雪に埋まった余市の運上屋の周りのキュキュと踏みしめる雪の音がよみがえり、はらはらと降り始めた雪、北海道では傘を差さないのだと気がついた。
ともあれ2泊3日の今度の旅は、今僕は北海道の雪の大地を踏みしめているのだと実感する靴底から始まった。

僕は雪の中の建築を視たくて来た。
とりわけDOCOMOMOでも選定し、JIA25年賞大賞を得た上遠野邸が雪に埋もれている様を観たいと思った。そのために北海道に来たのだ。
DOCOMOMO選定プレートをお渡しするのも大切な役目だ。
それと各自がHPなどで調べて「DOCOMOMO Japan」についてのレポート提出を課題にしたMOROさんが指導している建築専門学校の学生の論考を読み取り、優れたものを選び出せという嬉しくも厳しい役割もある。更にPP(パワーポイント)によるプレゼンテーション表現実習発表にも立会い講評せよという、体育会系MOROさんのハードな要求にも応えることになっている。

小樽を抜け余市へ向かう車中で受け取ったずっしりと重いレポートを綴じたファイルを、ホテルの部屋で開いた。来月卒業する2年生と3年生だけでなく、建築大好き学生の同好会「建築野郎」所属の1年生のレポートもある。`建築野郎`だってさ!

読みはじめたら止まらなくなった。幸いトリノオリンピックでの日本人アストリートの不甲斐なさにTVが気にならなくなった。朝5時半に目が覚め残りを鉛筆で書き込みをしながら読み飛ばす。
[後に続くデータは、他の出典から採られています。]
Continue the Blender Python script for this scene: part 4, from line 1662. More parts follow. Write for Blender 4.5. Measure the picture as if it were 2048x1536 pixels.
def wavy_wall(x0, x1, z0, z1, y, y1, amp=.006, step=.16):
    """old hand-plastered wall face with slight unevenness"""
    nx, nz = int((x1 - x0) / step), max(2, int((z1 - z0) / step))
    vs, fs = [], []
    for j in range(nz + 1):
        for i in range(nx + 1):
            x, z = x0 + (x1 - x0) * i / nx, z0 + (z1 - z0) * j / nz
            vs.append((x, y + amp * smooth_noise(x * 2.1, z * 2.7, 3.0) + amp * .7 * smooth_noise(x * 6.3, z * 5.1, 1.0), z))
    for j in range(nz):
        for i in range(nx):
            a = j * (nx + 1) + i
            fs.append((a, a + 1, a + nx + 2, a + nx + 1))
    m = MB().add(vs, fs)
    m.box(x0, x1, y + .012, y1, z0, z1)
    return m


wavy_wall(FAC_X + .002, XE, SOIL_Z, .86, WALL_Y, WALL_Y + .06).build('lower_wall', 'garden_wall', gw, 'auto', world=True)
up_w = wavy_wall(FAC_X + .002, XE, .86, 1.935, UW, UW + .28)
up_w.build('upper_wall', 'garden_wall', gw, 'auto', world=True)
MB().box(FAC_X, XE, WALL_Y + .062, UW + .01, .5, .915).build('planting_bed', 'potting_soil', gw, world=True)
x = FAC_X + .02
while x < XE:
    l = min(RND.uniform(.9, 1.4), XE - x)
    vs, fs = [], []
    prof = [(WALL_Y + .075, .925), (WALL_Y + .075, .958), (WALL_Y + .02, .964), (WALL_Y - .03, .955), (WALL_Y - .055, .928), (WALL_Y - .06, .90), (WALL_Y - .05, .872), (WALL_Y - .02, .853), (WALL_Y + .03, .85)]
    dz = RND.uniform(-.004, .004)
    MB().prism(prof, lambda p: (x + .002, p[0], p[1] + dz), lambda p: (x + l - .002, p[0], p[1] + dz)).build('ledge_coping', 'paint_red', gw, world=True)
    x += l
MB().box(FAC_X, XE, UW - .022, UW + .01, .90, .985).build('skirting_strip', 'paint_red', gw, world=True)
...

まとまっていないものもあるが鋭い指摘もあり考えさせられる。
僕だけでなく、Japanだけでなく、例えばDOCOMOMO Koreaという組織でさえ悩んでいるという「保存・再生と創造・開発」つまり建築を創る事についての厳しい指摘。創らなくてはいけないという若者の指摘。「選ばれた建築と選ばれなかった建築」への疑念。100選の「100という数値」、多いのか少ないのかという課題。「何を残すのか」「建築を擬人化」する問題。これは僕がレポート講評時にその危険を指摘しようと思ったりする。
文章は稚拙だったり論旨がふらふらするものもあるが、若者の感性は素晴らしい。
MOROさんはなんと朝の7時半に迎えに来た。寝不足でふらふらしながら教室に向かった。

実験しているのだと上遠野さんの言う鉄骨とレンガで造くられたフラットルーフ。
上遠野さんは僕たち建築家には技術に徹して話を進めるが、同行したMOROさんやYさんが教えている学生たちには、技術にはさらりと触れるだけで、10センチの下がり壁や天井の高さを確認させ、障子やカーテンを閉めたときの光の変化を彼らに味わせる。
敷地の三方は常緑の高い樹木で隣地をさえぎり南面の唐松は冬になると葉を落とし道に雪が盛られて歩く人の頭がレンガの塀越しに見えるようになる。その変化も楽しむのだと言う。

建築談義を聞く、しっくりと身体に馴染む椅子に座った若者たちの密かな感動が僕にも伝わってきて心が震えてくる。建築家上遠野さんの若者への想いと、建築に関われる喜びを感じ取れる学生がなんとも可愛くなってくる。レポートを読んでいるからなおさらだ。

上遠野さんの実験は実は技術だけではないのだと確信する。技術に支えられた建築そのもののあり方へのトライなのだと。
札幌の大地に建つこの住宅は、音もなく降る雪の中で僕たちに向かって微笑んでいるような気がしてきた。

この建築があるから、或いはこういう技術実験や建築そのものへのトライの積み重ねがあるから、北海道の中に四角い箱建築やガラス建築が生み出され、それがしっかりと支えてられているのに違いない。
専門学校の学生の卒業設計発表の会場、札幌コンベンションセンターのガラスによって囲まれた雪のある中庭をみる。雪に寄りかかられても耐えられる計算と雪の処理対策がなされているのだろう。

雪は美しい。厳しいが美しい。
レストランでパスタを食べながら、大きく開かれたガラスの外に拡がる白い大地を眺めぼんやりと建築を考える。
しかしとも思う。そうだとすると北海道の風土に根付く建築をどう考えれば良いのだろうか。小樽には雪が被っているとはいえ辰野金吾の日銀の支店が大阪と同じような様相で建っている。
1時間半にも満たない飛行時間で白い大地に舞い降りた僕の建築感がなにやらふらふらしている。